Carlos A. C. Lemos
Comércio nos Jardins
O que sempre houve foi uma indiferença de todos, que viram sem reclamar seus novos vizinhos pintarem e bordarem à vontade
Na profícua gestão de Modesto Carvalhosa, o Condephaat (Conselho de Defesa do Patrimônio Histórico, Arqueológico, Artístico e Turístico), em 1986, tombou os bairros dos Jardins enfatizando, sobretudo, o fato de a área livre verde ali ocupar 70% da área loteada.
Essa ocorrência louvada pelo relator do processo, o arquiteto José Pedro de Oliveira Costa, não ofuscou os méritos históricos ali compartilhados.
Sabemos que, por volta de 1910, tanto a prefeitura como o Estado resolveram transformar o desgastado centro, onde tudo acontecia, tendo Paris como modelo. No entanto, foi muito difícil imaginar alterações no sistema viário devido a entraves colocados por proprietários afetados por possíveis desapropriações.
Foi preciso que a prefeitura contratasse o urbanista francês Joseph-Antoine Bouvard para conciliar ânimos e equacionar soluções. Ele, de sobra, projetou dois parques, o do Anhangabaú e o Dom Pedro 2º.
Bouvard era profissional capacitado e bastante esperto para vislumbrar o potencial latente na cidade rica de grandes negócios imobiliários baseados em vendas a prazo. Tal especulação dirigida à classe média certamente teria sucesso.
Assim, ele cooptou capitalistas vários ensinando o caminho das pedras e aliou-se a empresários ingleses que trouxeram para a nossa capital a famosa Companhia City. Com eles, vieram técnicos capitaneados pelo urbanista Barry Parker, o introdutor em São Paulo de ruas sinuosas, a novidade explicitada nas "cidades jardins" britânicas.
O Condephaat tombou o verde, o que subentende os recuos das construções às divisas e ao alinhamento da rua, além da taxa de ocupação de um terço da área do lote.
Tombou, inclusive, algumas construções de significado histórico, residências projetadas pela Cia. City como chamariz de novos moradores.

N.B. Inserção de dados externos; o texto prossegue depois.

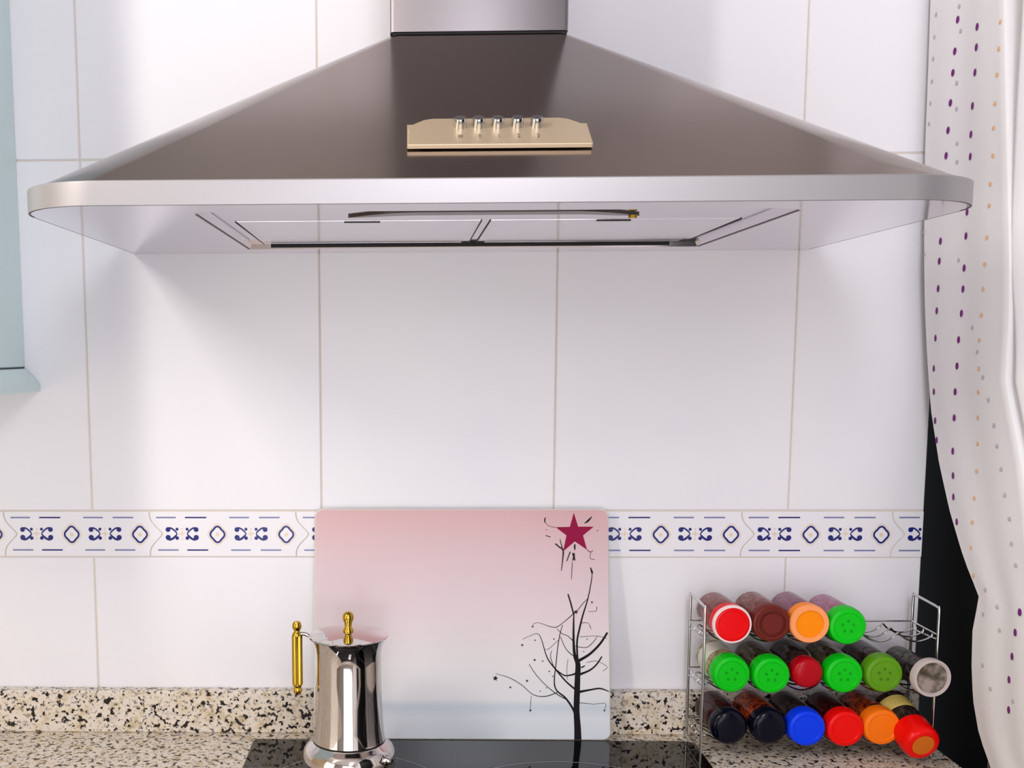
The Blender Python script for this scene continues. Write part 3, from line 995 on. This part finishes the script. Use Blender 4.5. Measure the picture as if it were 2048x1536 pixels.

As demais residências, vistas coletivamente, ficaram liberadas à demolição devido ao seu desapreço arquitetônico.
Durante os anos 60, devido à atração da avenida Faria Lima e ao crescente número de automóveis na cidade, várias ruas dos Jardins América e Europa tornaram-se corredores de tráfego intenso, fato que hoje inferniza os moradores afugentando-os, para serem substituídos gradativamente por empresários e profissionais liberais.
Escritórios ali instalados, na maioria dos casos, exigem áreas construídas maiores que aquela taxa máxima de ocupação afrontando os pressupostos do tombamento, que, inclusive, não tolera a diminuição da área permeável, mantenedora do lençol freático.
Existem casos de os novos proprietários aprovarem nas repartições públicas um projeto e executarem outro provido de subsolo muito maior que a projeção das construções. Todos devem estar funcionando com o "habite-se" da prefeitura e a aprovação do Condephaat, que se omite porque, ao que parece, nunca fiscalizou obra alguma.
Há de se obstar tamanha licenciosidade esclarecendo, contudo, que o tombamento daquele órgão da preservação do patrimônio não impede escritórios, zela apenas pela área permeável original. O uso dos imóveis é regulamentado pela prefeitura por meio de seu Plano Diretor e pela Lei de Zoneamento.
Agora, moradias nos Jardins ostentam faixas clamando pela exclusividade residencial sabendo que a satisfação desse desejo não vai minorar a inconveniência do trânsito local rumo à Faria Lima e adjacências. Talvez estejam reclamando da flagrante ofensa à taxa de ocupação e do roubo de áreas permeáveis.
O que sempre houve, no entanto, foi uma indiferença de todos, que viram sem reclamar seus novos vizinhos pintarem e bordarem à vontade. Existe o recurso da denúncia anônima aos medrosos condoídos, eles que avisem o Condephaat, que tem o poder de embargar obras diferentes daquelas ali aprovadas.
Na verdade, todos os indiferentes e infratores se irmanam, o desamor à nossa memória é geral.